§ **The records**:
***

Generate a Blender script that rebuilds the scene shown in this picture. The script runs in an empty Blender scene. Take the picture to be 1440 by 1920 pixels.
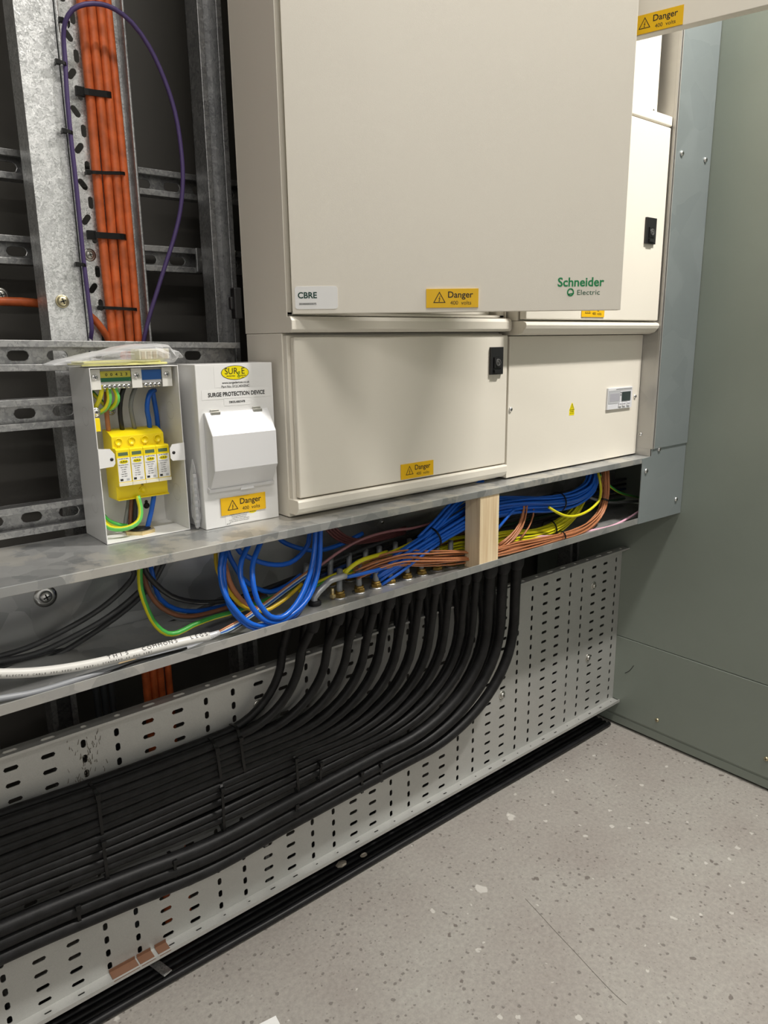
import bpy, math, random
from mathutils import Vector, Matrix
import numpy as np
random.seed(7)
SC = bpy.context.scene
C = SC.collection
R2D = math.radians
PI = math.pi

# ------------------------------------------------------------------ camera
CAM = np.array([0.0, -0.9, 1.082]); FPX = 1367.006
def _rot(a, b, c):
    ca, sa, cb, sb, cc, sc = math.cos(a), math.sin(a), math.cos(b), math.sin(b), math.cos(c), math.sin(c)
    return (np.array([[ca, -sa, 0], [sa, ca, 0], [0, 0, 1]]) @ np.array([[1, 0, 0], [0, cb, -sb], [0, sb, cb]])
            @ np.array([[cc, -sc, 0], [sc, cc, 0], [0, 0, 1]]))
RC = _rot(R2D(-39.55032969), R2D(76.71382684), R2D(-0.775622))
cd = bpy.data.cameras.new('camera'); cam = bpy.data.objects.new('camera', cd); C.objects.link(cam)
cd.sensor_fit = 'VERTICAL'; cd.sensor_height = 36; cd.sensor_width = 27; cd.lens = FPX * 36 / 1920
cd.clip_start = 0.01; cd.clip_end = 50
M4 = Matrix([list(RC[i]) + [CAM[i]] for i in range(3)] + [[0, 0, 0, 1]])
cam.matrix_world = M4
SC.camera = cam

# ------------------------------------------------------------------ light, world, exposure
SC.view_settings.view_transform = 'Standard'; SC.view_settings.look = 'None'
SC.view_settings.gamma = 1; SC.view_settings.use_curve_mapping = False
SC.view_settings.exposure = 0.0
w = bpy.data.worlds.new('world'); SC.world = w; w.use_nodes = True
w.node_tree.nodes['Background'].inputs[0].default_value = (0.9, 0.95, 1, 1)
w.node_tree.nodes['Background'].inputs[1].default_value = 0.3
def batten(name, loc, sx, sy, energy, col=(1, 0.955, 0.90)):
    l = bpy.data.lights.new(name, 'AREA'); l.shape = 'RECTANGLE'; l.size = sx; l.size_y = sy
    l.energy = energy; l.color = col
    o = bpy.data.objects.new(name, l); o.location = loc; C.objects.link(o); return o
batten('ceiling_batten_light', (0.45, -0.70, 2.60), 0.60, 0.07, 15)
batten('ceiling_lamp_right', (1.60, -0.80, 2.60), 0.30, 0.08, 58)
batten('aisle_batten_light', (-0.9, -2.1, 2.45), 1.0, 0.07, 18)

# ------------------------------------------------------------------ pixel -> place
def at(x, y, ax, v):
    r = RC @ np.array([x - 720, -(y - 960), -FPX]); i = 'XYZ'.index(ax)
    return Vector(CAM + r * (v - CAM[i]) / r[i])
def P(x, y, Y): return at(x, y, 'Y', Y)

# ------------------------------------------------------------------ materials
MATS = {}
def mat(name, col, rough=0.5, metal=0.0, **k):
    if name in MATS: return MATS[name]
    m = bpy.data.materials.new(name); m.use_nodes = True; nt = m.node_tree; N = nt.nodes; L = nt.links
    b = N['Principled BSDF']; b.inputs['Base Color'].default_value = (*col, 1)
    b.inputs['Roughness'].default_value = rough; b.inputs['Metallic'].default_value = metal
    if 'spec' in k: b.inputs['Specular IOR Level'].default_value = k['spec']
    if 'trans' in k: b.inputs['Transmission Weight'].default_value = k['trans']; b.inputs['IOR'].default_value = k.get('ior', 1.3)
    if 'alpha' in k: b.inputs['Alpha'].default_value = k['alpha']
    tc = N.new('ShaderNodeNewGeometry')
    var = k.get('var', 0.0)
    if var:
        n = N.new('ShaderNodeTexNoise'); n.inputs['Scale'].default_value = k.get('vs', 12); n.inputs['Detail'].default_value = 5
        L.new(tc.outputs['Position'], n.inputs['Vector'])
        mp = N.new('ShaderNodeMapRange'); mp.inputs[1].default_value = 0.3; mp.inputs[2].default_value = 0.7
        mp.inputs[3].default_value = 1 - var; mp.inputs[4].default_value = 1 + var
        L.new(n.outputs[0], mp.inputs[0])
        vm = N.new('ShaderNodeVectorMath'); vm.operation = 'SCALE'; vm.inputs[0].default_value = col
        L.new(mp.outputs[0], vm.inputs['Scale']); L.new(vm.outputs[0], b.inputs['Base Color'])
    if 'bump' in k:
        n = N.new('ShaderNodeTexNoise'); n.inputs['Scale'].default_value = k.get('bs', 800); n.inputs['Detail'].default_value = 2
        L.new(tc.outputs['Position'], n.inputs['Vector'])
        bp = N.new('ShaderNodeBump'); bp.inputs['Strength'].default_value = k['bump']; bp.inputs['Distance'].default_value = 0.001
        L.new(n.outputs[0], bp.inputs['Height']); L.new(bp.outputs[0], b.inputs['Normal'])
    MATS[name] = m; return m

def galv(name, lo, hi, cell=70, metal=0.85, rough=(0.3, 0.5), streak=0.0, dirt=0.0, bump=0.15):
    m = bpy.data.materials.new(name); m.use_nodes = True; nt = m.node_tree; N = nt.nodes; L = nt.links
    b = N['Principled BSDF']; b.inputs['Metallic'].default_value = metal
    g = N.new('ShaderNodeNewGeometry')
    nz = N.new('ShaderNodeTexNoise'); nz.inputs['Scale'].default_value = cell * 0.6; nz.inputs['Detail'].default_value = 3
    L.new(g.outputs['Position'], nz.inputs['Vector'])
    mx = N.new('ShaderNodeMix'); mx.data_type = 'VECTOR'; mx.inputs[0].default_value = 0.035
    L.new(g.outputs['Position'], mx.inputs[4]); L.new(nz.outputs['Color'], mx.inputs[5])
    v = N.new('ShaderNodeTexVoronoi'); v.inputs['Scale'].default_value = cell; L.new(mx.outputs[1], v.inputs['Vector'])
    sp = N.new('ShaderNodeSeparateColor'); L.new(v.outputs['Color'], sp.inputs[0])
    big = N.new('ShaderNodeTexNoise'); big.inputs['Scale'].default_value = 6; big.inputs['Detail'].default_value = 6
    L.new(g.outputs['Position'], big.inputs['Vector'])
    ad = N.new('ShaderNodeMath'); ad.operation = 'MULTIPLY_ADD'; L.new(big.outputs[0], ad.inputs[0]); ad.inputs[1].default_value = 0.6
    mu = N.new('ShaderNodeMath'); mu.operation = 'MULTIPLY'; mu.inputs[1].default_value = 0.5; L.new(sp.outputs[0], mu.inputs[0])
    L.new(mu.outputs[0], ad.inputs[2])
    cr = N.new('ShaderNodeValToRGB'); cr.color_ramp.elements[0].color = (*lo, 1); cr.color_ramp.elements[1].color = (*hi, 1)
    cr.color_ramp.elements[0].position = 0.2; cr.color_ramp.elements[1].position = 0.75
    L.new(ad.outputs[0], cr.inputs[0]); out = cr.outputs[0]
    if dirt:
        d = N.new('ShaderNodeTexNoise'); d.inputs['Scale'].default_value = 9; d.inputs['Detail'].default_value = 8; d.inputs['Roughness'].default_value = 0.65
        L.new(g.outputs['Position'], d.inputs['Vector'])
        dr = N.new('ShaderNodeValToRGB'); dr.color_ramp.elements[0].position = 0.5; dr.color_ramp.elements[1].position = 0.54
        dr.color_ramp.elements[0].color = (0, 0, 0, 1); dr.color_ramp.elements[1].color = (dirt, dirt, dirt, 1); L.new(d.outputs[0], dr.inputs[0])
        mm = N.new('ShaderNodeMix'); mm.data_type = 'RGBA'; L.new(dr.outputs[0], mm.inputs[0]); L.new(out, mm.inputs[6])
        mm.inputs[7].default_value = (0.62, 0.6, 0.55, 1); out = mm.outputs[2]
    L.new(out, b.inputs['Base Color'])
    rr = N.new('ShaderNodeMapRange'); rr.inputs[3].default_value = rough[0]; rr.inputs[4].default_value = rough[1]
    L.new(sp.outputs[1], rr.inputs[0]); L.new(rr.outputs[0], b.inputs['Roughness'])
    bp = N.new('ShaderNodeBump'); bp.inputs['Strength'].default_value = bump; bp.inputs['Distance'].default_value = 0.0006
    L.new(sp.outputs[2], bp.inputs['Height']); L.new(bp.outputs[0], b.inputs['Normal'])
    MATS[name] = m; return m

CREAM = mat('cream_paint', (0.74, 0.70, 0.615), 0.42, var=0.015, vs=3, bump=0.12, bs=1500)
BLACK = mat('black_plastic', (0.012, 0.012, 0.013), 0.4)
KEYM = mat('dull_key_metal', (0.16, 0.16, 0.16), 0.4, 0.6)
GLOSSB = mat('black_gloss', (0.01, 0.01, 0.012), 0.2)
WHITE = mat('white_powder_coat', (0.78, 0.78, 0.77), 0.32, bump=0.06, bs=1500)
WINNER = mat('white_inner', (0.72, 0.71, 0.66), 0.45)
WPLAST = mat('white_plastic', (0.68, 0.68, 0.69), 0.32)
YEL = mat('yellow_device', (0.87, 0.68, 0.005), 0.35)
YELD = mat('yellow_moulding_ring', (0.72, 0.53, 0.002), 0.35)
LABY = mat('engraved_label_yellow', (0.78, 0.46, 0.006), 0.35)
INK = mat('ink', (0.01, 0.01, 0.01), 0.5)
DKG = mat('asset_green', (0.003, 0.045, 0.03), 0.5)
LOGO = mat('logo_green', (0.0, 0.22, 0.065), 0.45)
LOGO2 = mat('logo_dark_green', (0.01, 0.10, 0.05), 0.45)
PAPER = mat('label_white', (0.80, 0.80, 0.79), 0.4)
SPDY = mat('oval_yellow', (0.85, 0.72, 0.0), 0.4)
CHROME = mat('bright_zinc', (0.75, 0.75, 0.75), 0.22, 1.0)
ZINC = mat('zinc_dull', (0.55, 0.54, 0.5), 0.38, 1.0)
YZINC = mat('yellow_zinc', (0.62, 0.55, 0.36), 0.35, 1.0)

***

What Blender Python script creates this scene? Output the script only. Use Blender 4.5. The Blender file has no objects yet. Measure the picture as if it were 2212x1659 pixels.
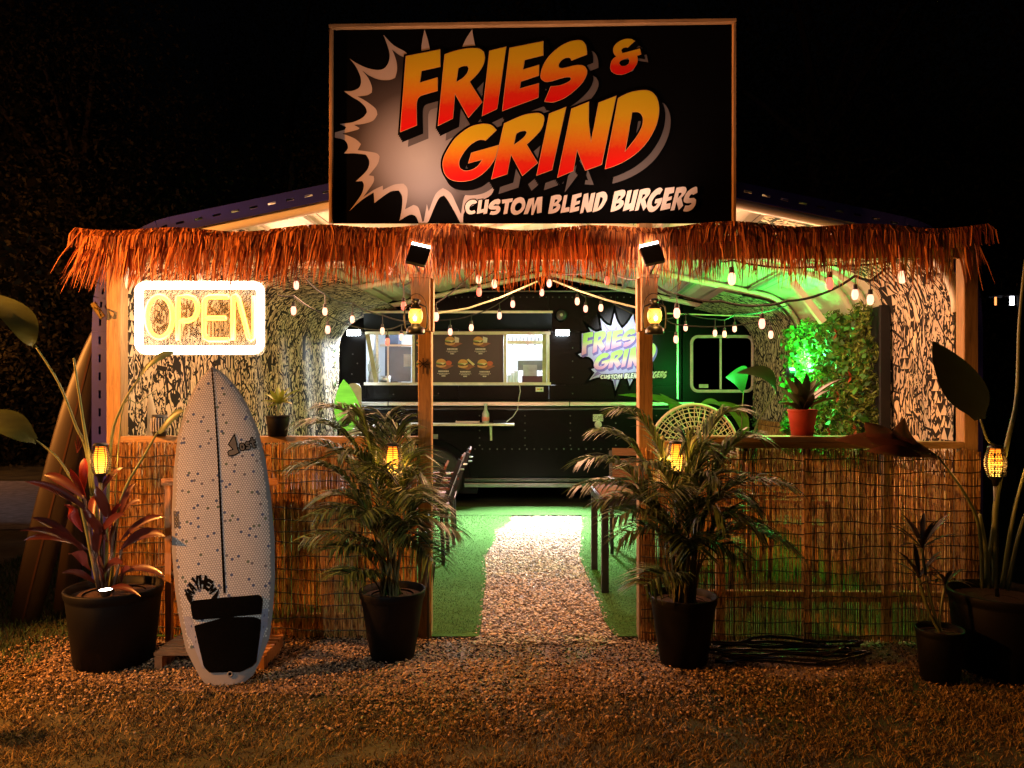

***

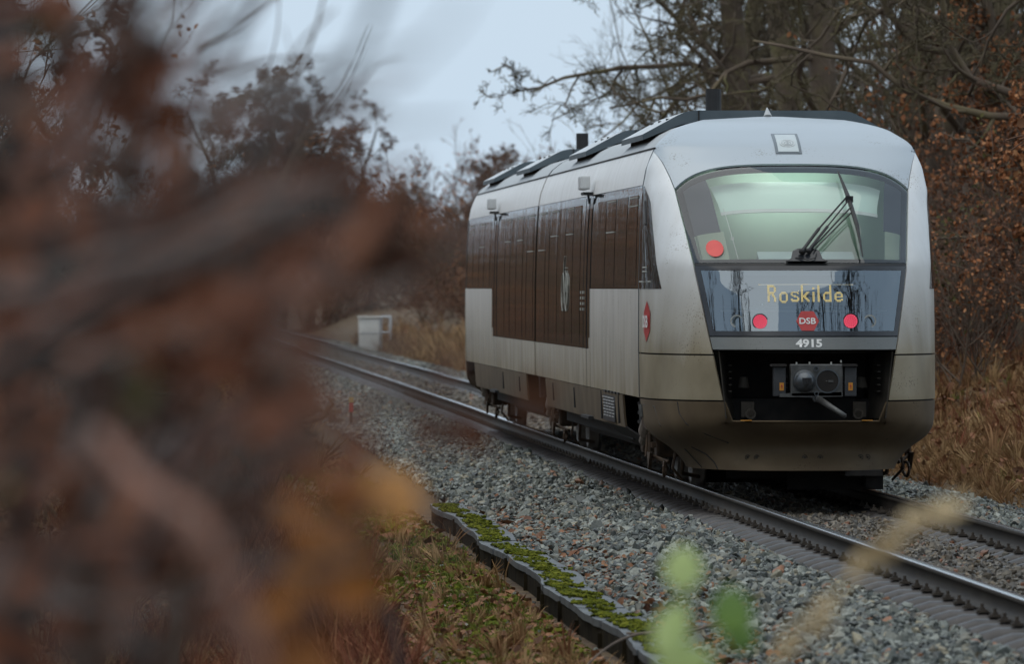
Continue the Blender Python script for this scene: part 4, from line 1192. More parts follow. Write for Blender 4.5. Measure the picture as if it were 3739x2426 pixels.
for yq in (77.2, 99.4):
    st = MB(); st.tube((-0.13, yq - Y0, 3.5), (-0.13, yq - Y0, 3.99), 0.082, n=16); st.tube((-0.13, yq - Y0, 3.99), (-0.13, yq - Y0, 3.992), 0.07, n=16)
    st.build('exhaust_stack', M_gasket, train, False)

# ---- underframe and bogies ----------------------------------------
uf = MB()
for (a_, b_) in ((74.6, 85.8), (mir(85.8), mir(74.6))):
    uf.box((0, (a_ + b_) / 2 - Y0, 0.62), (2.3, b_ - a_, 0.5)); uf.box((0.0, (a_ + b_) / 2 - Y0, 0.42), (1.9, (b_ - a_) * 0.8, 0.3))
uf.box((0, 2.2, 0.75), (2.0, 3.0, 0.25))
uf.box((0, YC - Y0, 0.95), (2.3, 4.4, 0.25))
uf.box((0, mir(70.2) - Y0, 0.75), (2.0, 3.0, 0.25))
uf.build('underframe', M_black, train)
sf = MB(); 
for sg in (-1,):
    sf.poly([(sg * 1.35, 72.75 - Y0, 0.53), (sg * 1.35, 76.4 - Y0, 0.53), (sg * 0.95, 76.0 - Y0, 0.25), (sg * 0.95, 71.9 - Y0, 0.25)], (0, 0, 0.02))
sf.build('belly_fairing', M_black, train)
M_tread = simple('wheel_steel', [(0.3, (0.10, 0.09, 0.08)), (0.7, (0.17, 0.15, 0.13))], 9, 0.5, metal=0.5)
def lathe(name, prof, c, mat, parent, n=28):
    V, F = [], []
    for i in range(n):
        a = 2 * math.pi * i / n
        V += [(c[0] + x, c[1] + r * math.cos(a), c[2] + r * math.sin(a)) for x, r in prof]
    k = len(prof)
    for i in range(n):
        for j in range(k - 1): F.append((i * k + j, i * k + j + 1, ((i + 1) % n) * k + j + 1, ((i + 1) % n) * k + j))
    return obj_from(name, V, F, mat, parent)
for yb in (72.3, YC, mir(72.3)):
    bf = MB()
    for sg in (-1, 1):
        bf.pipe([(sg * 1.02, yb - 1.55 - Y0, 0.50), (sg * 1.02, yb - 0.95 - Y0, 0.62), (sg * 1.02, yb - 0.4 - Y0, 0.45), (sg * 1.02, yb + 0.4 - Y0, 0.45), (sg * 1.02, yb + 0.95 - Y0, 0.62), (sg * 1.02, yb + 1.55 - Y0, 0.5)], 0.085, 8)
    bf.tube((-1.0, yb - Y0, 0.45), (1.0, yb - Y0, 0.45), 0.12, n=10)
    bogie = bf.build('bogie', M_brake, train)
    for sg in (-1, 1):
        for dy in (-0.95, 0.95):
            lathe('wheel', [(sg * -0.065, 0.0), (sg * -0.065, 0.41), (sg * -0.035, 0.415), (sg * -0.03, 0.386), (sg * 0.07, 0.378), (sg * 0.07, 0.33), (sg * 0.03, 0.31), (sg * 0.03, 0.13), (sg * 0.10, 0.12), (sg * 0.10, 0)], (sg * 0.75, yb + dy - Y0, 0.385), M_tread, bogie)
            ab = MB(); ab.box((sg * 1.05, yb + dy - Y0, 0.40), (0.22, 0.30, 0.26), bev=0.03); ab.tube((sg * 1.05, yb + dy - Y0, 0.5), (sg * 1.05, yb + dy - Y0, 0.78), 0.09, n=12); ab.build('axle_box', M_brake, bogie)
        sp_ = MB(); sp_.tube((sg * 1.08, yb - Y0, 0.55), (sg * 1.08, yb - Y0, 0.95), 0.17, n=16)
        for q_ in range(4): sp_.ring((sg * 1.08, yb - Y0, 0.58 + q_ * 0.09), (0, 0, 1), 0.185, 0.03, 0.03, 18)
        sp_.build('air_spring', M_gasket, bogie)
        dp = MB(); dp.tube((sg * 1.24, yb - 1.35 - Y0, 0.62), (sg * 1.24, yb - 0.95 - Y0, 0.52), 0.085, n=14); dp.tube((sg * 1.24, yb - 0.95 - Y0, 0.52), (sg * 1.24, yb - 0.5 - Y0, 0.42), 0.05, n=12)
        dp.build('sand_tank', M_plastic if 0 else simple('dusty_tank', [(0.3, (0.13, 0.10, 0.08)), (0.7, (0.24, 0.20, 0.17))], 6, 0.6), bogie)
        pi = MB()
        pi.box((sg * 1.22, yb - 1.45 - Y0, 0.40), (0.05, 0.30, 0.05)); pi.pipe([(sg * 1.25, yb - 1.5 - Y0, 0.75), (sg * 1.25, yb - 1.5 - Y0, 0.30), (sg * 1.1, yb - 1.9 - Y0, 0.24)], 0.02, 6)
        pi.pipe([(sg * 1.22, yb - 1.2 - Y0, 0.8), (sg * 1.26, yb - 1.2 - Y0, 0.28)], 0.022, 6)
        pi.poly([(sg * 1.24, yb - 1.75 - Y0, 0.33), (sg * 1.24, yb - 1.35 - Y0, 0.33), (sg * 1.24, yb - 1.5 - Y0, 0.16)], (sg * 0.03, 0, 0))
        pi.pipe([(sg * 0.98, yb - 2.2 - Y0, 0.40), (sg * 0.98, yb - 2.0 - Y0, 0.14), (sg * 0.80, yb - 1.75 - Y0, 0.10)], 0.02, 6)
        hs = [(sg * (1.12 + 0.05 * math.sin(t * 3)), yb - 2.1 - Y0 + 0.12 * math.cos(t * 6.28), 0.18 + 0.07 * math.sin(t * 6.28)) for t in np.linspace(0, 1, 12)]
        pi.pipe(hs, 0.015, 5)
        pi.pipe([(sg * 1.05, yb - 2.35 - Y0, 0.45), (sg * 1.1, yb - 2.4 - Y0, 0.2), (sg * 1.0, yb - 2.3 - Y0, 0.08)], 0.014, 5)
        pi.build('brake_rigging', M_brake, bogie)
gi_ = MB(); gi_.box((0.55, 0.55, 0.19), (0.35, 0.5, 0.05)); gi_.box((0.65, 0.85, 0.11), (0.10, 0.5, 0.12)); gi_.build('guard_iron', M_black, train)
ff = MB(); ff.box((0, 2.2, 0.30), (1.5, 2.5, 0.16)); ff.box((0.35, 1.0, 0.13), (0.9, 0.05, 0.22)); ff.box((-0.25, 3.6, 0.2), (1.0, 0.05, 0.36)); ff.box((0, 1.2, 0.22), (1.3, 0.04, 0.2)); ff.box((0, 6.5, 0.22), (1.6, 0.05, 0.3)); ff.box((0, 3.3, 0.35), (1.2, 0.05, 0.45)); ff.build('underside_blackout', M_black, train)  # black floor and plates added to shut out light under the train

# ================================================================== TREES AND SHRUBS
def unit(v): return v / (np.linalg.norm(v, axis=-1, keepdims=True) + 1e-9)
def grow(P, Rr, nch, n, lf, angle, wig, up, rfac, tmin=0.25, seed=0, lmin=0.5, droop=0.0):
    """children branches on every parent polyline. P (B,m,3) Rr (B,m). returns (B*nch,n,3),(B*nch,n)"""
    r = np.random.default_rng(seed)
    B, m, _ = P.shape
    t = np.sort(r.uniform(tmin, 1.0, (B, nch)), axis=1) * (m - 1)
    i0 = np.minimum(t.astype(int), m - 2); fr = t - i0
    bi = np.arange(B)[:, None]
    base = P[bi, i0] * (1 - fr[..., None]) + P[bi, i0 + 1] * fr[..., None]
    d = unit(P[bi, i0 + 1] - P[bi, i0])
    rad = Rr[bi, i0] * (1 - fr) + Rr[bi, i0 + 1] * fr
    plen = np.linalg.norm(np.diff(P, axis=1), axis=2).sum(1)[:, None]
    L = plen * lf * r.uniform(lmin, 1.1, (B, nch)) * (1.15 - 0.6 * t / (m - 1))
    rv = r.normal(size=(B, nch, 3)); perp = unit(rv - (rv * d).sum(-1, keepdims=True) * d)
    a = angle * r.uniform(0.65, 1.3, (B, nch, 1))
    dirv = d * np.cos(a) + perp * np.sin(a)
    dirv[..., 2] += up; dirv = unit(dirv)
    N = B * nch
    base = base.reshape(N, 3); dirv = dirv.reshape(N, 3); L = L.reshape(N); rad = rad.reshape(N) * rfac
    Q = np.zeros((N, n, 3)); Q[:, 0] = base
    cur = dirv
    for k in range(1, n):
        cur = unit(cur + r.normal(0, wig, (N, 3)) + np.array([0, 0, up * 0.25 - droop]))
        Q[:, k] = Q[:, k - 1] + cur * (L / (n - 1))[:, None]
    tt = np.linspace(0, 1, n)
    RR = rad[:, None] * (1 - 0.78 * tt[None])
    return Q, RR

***

Starting at the line that contains "Continue the Blender", repeat each line exactly, and stop after the line that contains "st.build('exhaust_stack', M_gasket, train, False)".

§ **Reply to the task**:
Continue the Blender Python script for this scene: part 4, from line 1192. More parts follow. Write for Blender 4.5. Measure the picture as if it were 3739x2426 pixels.
for yq in (77.2, 99.4):
    st = MB(); st.tube((-0.13, yq - Y0, 3.5), (-0.13, yq - Y0, 3.99), 0.082, n=16); st.tube((-0.13, yq - Y0, 3.99), (-0.13, yq - Y0, 3.992), 0.07, n=16)
    st.build('exhaust_stack', M_gasket, train, False)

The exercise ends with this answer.